Let $k$ be an algebraically closed field. A variety over $k$ is a separated integral scheme of finite type over $k$. Let $V$ be a complete non-projective non-singular variety over $k$. Let $Z$ be a closed subset of $V$. Let $\mathcal I$ be the ideal sheaf which defines $Z$ as a reduced closed subscheme of $V$. $\mathcal I^n$ defines a closed subscheme $Z_n$ of $V$ for every integer $n \ge 1$. I would like to know examples of closed subschemes of $V$ other than $Z_n$.
Remark The more examples, the better. Please don't think that the question would be solved if one example would be given.
Edit(March 23, 2014) I have just posted a similar question in MathOverflow.
Take the subscheme consisting of a double point and a simple point !
Edit
As requested in the comments, here are a few more details.
Choose two closed points $x,y\in V$.
Let $\mathcal I(x)\subsetneq \mathcal O_V$ and $\mathcal I(y)\subsetneq \mathcal O_V$ be the ideal sheaves of these two points considered as reduced closed points of $V$.
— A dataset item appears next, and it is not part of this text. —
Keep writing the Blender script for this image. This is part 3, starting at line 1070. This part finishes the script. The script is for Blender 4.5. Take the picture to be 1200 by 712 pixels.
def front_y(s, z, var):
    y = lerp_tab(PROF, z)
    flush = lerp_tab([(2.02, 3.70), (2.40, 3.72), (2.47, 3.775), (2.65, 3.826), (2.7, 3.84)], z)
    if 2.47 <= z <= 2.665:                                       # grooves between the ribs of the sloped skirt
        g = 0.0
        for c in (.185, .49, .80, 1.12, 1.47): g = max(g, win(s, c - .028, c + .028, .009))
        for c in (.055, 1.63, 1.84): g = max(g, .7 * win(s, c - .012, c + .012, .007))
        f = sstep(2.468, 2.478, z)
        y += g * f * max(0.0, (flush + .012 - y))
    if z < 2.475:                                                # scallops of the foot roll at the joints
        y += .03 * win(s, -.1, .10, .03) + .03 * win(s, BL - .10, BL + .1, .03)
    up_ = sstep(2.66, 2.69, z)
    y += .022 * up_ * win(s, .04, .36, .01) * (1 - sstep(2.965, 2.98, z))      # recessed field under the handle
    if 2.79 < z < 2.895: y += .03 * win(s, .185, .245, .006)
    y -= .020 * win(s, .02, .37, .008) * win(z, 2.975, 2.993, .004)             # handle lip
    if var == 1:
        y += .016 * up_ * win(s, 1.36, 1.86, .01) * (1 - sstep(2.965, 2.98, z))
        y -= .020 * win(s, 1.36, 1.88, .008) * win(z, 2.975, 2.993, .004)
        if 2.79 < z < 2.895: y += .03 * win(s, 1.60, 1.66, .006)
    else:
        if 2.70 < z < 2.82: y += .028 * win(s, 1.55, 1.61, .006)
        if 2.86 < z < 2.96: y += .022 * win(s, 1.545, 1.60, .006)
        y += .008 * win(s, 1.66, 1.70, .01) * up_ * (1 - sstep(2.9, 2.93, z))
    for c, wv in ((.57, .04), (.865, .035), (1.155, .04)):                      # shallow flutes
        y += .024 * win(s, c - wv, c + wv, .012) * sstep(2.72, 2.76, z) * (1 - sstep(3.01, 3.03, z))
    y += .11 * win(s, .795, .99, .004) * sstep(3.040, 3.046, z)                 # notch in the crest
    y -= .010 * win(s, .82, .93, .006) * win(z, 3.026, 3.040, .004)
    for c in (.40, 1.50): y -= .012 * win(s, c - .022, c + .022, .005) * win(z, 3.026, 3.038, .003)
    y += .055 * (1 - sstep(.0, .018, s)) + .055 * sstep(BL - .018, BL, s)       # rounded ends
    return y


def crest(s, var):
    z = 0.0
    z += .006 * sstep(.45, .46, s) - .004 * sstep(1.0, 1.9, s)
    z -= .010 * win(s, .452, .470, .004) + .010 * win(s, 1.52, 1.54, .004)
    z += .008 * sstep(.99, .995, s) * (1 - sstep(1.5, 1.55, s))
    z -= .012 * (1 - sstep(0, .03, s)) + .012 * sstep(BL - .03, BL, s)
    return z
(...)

Then define the ideal sheaf $\mathcal K\subset \mathcal O_V$ to be the unique sheaf of ideals of $\mathcal O_V$ satisfying:
a) $\mathcal K|(V\setminus \{y\})=\mathcal I(x)|(V\setminus \{y\})$
b) $\mathcal K|(V\setminus \{x\})=\mathcal I(y)^2|(V\setminus \{x\})$
If $\mathcal I$ is the ideal sheaf of the reduced subscheme $Z=\{x,y\}$ we then have $$ \cdots\subsetneq \mathcal I^n\subsetneq \cdots \mathcal I^2 \subsetneq \mathcal K \subsetneq \mathcal I \subsetneq \mathcal O_V $$ so that $\mathcal K$ defines a non-reduced subscheme $Z'$ whose reduction is $Z$ and satisfying $$Z=Z_1\subsetneq Z'\subsetneq Z_2\subsetneq \cdots\subsetneq Z_n\subsetneq\cdots V$$ so that $Z'$ is distinct from the all the thickenings $Z_n$ of $Z$ defined by the $\mathcal I^n$.